GOAL OF THE EXERCISE ::
Give back exactly the lines starting at the one with "What Blender Python" and ending at the last line of the data below. Pictures are not part of the copy.

==*==

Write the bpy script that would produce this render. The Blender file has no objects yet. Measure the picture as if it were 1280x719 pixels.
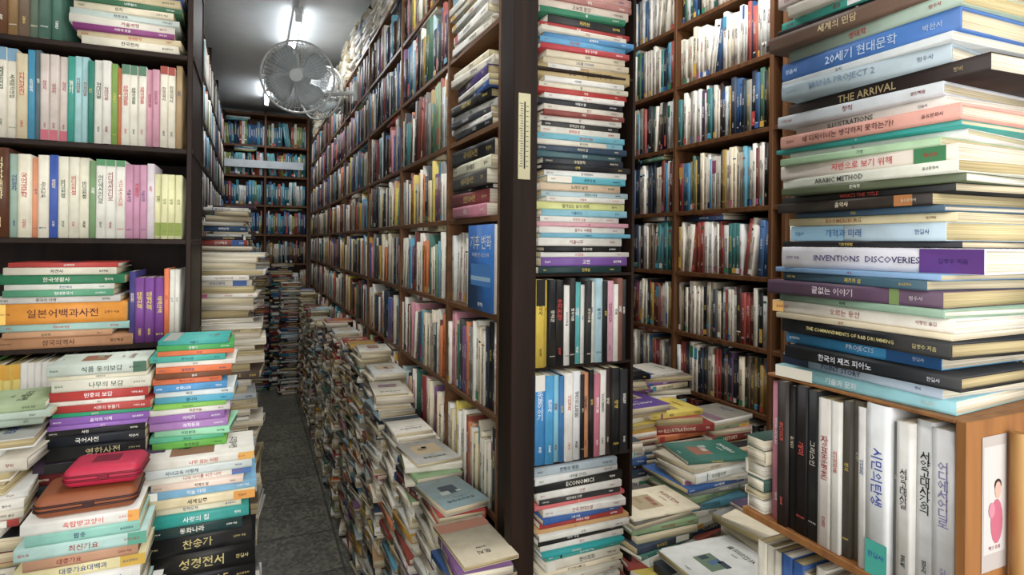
import bpy, math, random
import numpy as np
from mathutils import Matrix, Vector
R=random.Random(11)
bpy.context.scene.view_settings.view_transform='Standard'
Z=np.array([0,0,1.0]); X=np.array([1.0,0,0]); Y=np.array([0,1.0,0])
def lin(c): return c/12.92 if c<=0.04045 else ((c+0.055)/1.055)**2.4
def hx(h):
    if not isinstance(h,str): return h
    h=h.lstrip('#'); return tuple(lin(int(h[i:i+2],16)/255) for i in (0,2,4))
def lum(c): return .3*c[0]+.6*c[1]+.1*c[2]
# ------------------------------------------------------------ materials
def newmat(name):
    m=bpy.data.materials.new(name); m.use_nodes=True
    nt=m.node_tree; return m,nt,nt.nodes['Principled BSDF']
def node(nt,t,**k):
    n=nt.nodes.new(t)
    for a,b in k.items(): setattr(n,a,b)
    return n
def mix_mul(nt,a,b,fac=1.0):
    n=node(nt,'ShaderNodeMix',data_type='RGBA',blend_type='MULTIPLY'); n.inputs[0].default_value=fac
    nt.links.new(a,n.inputs[6]); nt.links.new(b,n.inputs[7]); return n.outputs[2]
def ramp(nt,src,stops):
    n=node(nt,'ShaderNodeValToRGB'); nt.links.new(src,n.inputs[0])
    e=n.color_ramp.elements
    while len(e)<len(stops): e.new(.5)
    for i,(p,c) in enumerate(stops): e[i].position=p; e[i].color=(*c,1)
    return n.outputs[0]
def noise(nt,vec,scale,detail=3,rough=.5):
    n=node(nt,'ShaderNodeTexNoise'); n.inputs['Scale'].default_value=scale; n.inputs['Detail'].default_value=detail
    n.inputs['Roughness'].default_value=rough
    if vec is not None: nt.links.new(vec,n.inputs['Vector'])
    return n.outputs[0]
def mapping(nt,vec,scale):
    n=node(nt,'ShaderNodeMapping'); n.inputs['Scale'].default_value=scale; nt.links.new(vec,n.inputs[0]); return n.outputs[0]
def attr(nt,name,out=0):
    return node(nt,'ShaderNodeAttribute',attribute_name=name).outputs[out]
def m_cover():
    m,nt,p=newmat('book_cover')
    c=attr(nt,'Col'); v=attr(nt,'bl',1)
    hs=node(nt,'ShaderNodeHueSaturation'); hs.inputs['Saturation'].default_value=.94; nt.links.new(c,hs.inputs['Color'])
    w=ramp(nt,noise(nt,v,30,3,.5),[(.25,(.84,.82,.78)),(.6,(1,.995,.98))])
    f=node(nt,'ShaderNodeMapRange'); nt.links.new(noise(nt,v,9,3,.5),f.inputs[0]); f.inputs[1].default_value=.45; f.inputs[2].default_value=.75; f.inputs[3].default_value=0; f.inputs[4].default_value=.08
    mx=node(nt,'ShaderNodeMix',data_type='RGBA'); nt.links.new(f.outputs[0],mx.inputs[0]); nt.links.new(mix_mul(nt,hs.outputs[0],w),mx.inputs[6]); mx.inputs[7].default_value=(.42,.36,.28,1)
    nt.links.new(mx.outputs[2],p.inputs['Base Color'])
    p.inputs['Roughness'].default_value=.48; p.inputs['Specular IOR Level'].default_value=.3
    return m
def m_paper():
    m,nt,p=newmat('book_pages')
    c=attr(nt,'Col'); v=attr(nt,'bl',1)
    s=ramp(nt,noise(nt,mapping(nt,v,(4,1100,4)),1,2),[(.35,(.66,.61,.53)),(.6,(1,.99,.97))])
    nt.links.new(mix_mul(nt,c,s),p.inputs['Base Color'])
    p.inputs['Roughness'].default_value=.9; p.inputs['Specular IOR Level'].default_value=.1
    return m
def m_wood(name,ca,cb,rough=.5,axis=2,spec=.3):
    m,nt,p=newmat(name)
    tc=node(nt,'ShaderNodeTexCoord').outputs['Object']
    sc=[28,28,28]; sc[axis]=1.6
    f=noise(nt,mapping(nt,tc,sc),1.5,6,.6)
    nt.links.new(ramp(nt,f,[(.3,hx(ca)),(.7,hx(cb))]),p.inputs['Base Color'])
    p.inputs['Roughness'].default_value=rough; p.inputs['Specular IOR Level'].default_value=spec
    return m
def m_plain(name,c,rough=.5,metal=0,emit=None,var=.12):
    m,nt,p=newmat(name)
    tc=node(nt,'ShaderNodeTexCoord').outputs['Object']
    cc=hx(c); f=noise(nt,tc,9,4)
    nt.links.new(ramp(nt,f,[(.3,tuple(x*(1-var) for x in cc)),(.7,tuple(min(1,x*(1+var)) for x in cc))]),p.inputs['Base Color'])
    p.inputs['Roughness'].default_value=rough; p.inputs['Metallic'].default_value=metal
    if emit:
        p.inputs['Emission Color'].default_value=(*hx(c),1); p.inputs['Emission Strength'].default_value=emit
    return m
COVER=m_cover(); PAPER=m_paper()
W_DARK=m_wood('dark_stained_wood','#18100b','#2d1d14',.55,spec=.2)
W_MIDH=m_wood('brown_wood_board','#54351f','#745030',axis=1)
W_MID=m_wood('brown_wood','#4e301c','#70492a')
W_RED=m_wood('reddish_wood','#4a2d1a','#6e4a2c')
W_LIGHT=m_wood('light_pine_wood','#80522e','#a26e3c',.5)
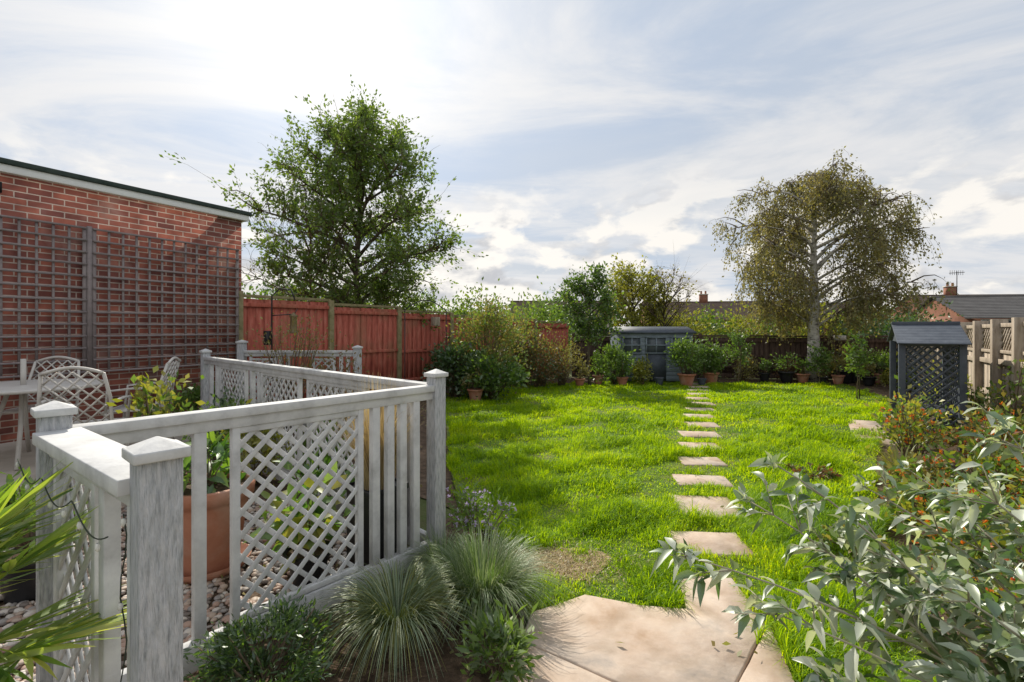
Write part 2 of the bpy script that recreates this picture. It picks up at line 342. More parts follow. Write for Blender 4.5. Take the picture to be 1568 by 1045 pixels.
def pebbles(name,poly,dens,bb,smin=.013,smax=.025):
    b=MB();n=int((bb[1]-bb[0])*(bb[3]-bb[2])*dens);x=rng.uniform(bb[0],bb[1],n);y=rng.uniform(bb[2],bb[3],n)
    k=inpoly(x,y,poly);x=x[k];y=y[k];n=len(x)
    sc=rng.uniform(smin,smax,n)[:,None]*np.stack([rng.uniform(.8,1.5,n),rng.uniform(.7,1.1,n),rng.uniform(.4,.75,n)],1)
    a=rng.uniform(0,6.28,n);V=IV[None]*sc[:,None,:]
    X=V[...,0]*np.cos(a)[:,None]-V[...,1]*np.sin(a)[:,None];Y=V[...,0]*np.sin(a)[:,None]+V[...,1]*np.cos(a)[:,None];Z=V[...,2]
    V=np.stack([X+x[:,None],Y+y[:,None],Z+rng.uniform(.0,.02,n)[:,None]],2).reshape(-1,3)
    F=(IF[None]+(np.arange(n)*len(IV))[:,None,None]).reshape(-1,3);b.add(V,F,'pebble');b.build(name,smooth=True)
pebbles('gravel',GR,1150,(-3.3,-.5,1.0,4.2))
sheet('seating_patio',[(-9,3.2),(-3.2,4.0),(-3.4,6.3),(-4.35,7.8),(-9,8)],.2,'paving',thick=.2)
# ------------------------------------------------------------ brick building
e=empty('brick_house')
R=61.2;W0=(-5.77,5.45,0)
b=MB();b.box((-1.1,2.5,1.63),(7.8,5,3.26),'brick');b.build('walls',loc=W0,rz=R,parent=e)
b=MB();b.box((-1.08,2.48,3.30),(7.92,5.12,.09),'white');b.box((-1.08,2.48,3.375),(7.98,5.18,.06),'felt')
b.build('flat_roof',loc=W0,rz=R,bevel=.006,parent=e)
b=MB();b.box((-.05,-.03,3.08),(.1,.06,.12),'black');b.build('wall_box',loc=W0,rz=R,parent=e)
def trellis(x0,x1):
    b=MB();z0,z1=.95,2.76
    n=int(round((x1-x0)/.15));m=int(round((z1-z0)/.15))
    for i in range(n+1): b.box((x0+(x1-x0)*i/n,-.045,(z0+z1)/2),(.024 if 0<i<n else .04,.018,z1-z0+.03),'trellis')
    for j in range(m+1): b.box(((x0+x1)/2,-.065,z0+(z1-z0)*j/m),(x1-x0+.03,.018,.024),'trellis')
    b.build('wall_trellis',loc=W0,rz=R)
trellis(-2.9,-1.1);trellis(-1.05,.74);trellis(.84,2.7)
b=MB();b.box((.79,-.04,1.86),(.05,.04,1.86),'trellis');b.build('trellis_batten',loc=W0,rz=R)
# ------------------------------------------------------------ railing
e=empty('garden_railing')
A=np.array([-1.65,1.743]);C=np.array([-.857,1.166]);Dd=np.array([-.488,3.11]);E=np.array([-3.93,6.2])
def post(p,ang,h=1.19,w=.088,k='railpost',par=None):
    b=MB();b.box((0,0,h/2),(w,w,h),k)
    b.box((0,0,h+.012),(w+.026,w+.026,.026),'rail')
    q=(w+.014)/2;z=h+.0252
    b.add([(-q,-q,z),(q,-q,z),(q,q,z),(-q,q,z),(0,0,z+.026)],[(0,1,4),(1,2,4),(2,3,4),(3,0,4)],'rail')
    return b.build('post',loc=(p[0],p[1],0),rz=ang,bevel=.004,parent=par)
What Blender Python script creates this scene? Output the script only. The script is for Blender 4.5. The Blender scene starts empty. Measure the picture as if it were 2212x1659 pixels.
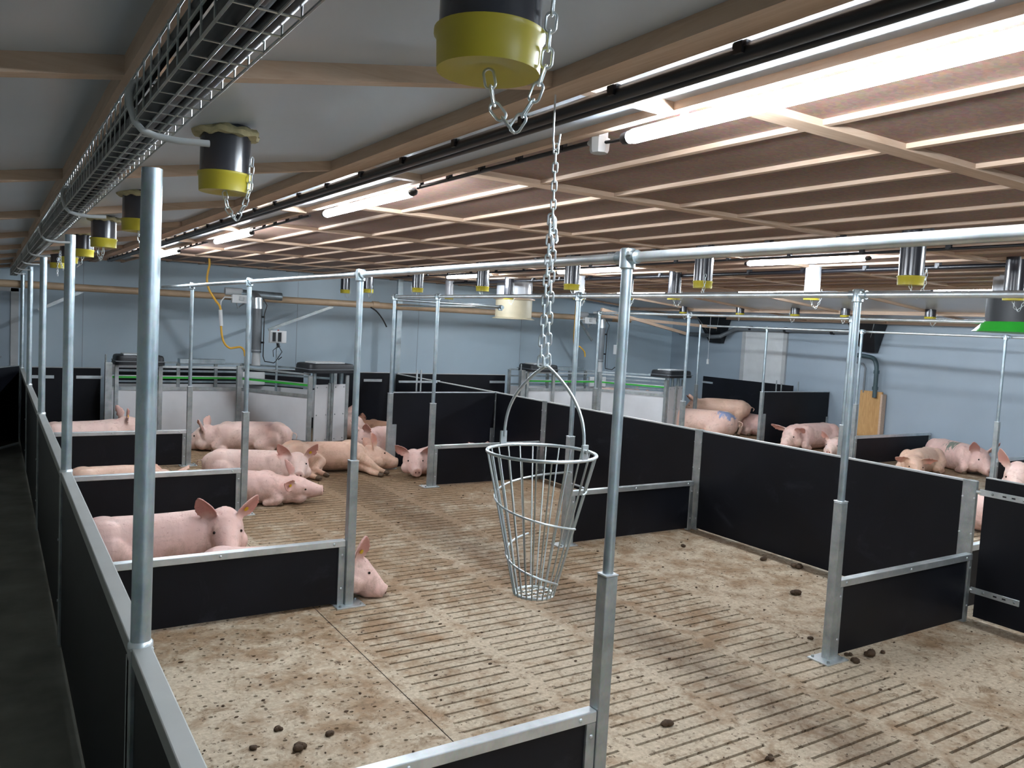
import bpy, math, random
from mathutils import Vector, Matrix
random.seed(7)
PI = math.pi
sc = bpy.context.scene
C = sc.collection

# ------------------------------------------------------------------ camera
W, Hh, FPX = 2212, 1659, 1746.0
pitch, roll, yaw, CAMZ = 0.07148, -0.05353, 0.57413, 1.9313
Fv = Vector((math.sin(yaw)*math.cos(pitch), math.cos(yaw)*math.cos(pitch), -math.sin(pitch)))
Rv = Vector((math.cos(yaw), -math.sin(yaw), 0))
Uv = Rv.cross(Fv)
R2 = Rv*math.cos(roll) - Uv*math.sin(roll)
U2 = Uv*math.cos(roll) + Rv*math.sin(roll)
cd = bpy.data.cameras.new('camera'); cam = bpy.data.objects.new('camera', cd); C.objects.link(cam)
m = Matrix((R2, U2, -Fv)).transposed().to_4x4(); m.translation = Vector((0, 0, CAMZ))
cam.matrix_world = m
cd.sensor_width = 36; cd.lens = FPX/W*36; cd.clip_start = .05; cd.clip_end = 100
sc.camera = cam
# ------------------------------------------------------------------ world, exposure
wd = bpy.data.worlds.new('world'); sc.world = wd; wd.use_nodes = True
bg = wd.node_tree.nodes['Background']; bg.inputs[0].default_value = (.6, .7, 1, 1); bg.inputs[1].default_value = .05
vs = sc.view_settings
vs.view_transform = 'Standard'; vs.look = 'None'; vs.gamma = 1; vs.use_curve_mapping = False
vs.exposure = 1.38
LAMP = 75.0

# ------------------------------------------------------------------ materials
def srgb(h):
    c = [int(h[i:i+2], 16)/255 for i in (0, 2, 4)]
    return tuple([(x/12.92 if x <= .04045 else ((x+.055)/1.055)**2.4) for x in c]) + (1,)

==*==

RESPONSE TO THE EXERCISE ::
What Blender Python script creates this scene? Output the script only. The script is for Blender 4.5. The Blender scene starts empty. Measure the picture as if it were 2212x1659 pixels.
import bpy, math, random
from mathutils import Vector, Matrix
random.seed(7)
PI = math.pi
sc = bpy.context.scene
C = sc.collection

# ------------------------------------------------------------------ camera
W, Hh, FPX = 2212, 1659, 1746.0
pitch, roll, yaw, CAMZ = 0.07148, -0.05353, 0.57413, 1.9313
Fv = Vector((math.sin(yaw)*math.cos(pitch), math.cos(yaw)*math.cos(pitch), -math.sin(pitch)))
Rv = Vector((math.cos(yaw), -math.sin(yaw), 0))
Uv = Rv.cross(Fv)
R2 = Rv*math.cos(roll) - Uv*math.sin(roll)
U2 = Uv*math.cos(roll) + Rv*math.sin(roll)
cd = bpy.data.cameras.new('camera'); cam = bpy.data.objects.new('camera', cd); C.objects.link(cam)
m = Matrix((R2, U2, -Fv)).transposed().to_4x4(); m.translation = Vector((0, 0, CAMZ))
cam.matrix_world = m
cd.sensor_width = 36; cd.lens = FPX/W*36; cd.clip_start = .05; cd.clip_end = 100
sc.camera = cam
# ------------------------------------------------------------------ world, exposure
wd = bpy.data.worlds.new('world'); sc.world = wd; wd.use_nodes = True
bg = wd.node_tree.nodes['Background']; bg.inputs[0].default_value = (.6, .7, 1, 1); bg.inputs[1].default_value = .05
vs = sc.view_settings
vs.view_transform = 'Standard'; vs.look = 'None'; vs.gamma = 1; vs.use_curve_mapping = False
vs.exposure = 1.38
LAMP = 75.0

# ------------------------------------------------------------------ materials
def srgb(h):
    c = [int(h[i:i+2], 16)/255 for i in (0, 2, 4)]
    return tuple([(x/12.92 if x <= .04045 else ((x+.055)/1.055)**2.4) for x in c]) + (1,)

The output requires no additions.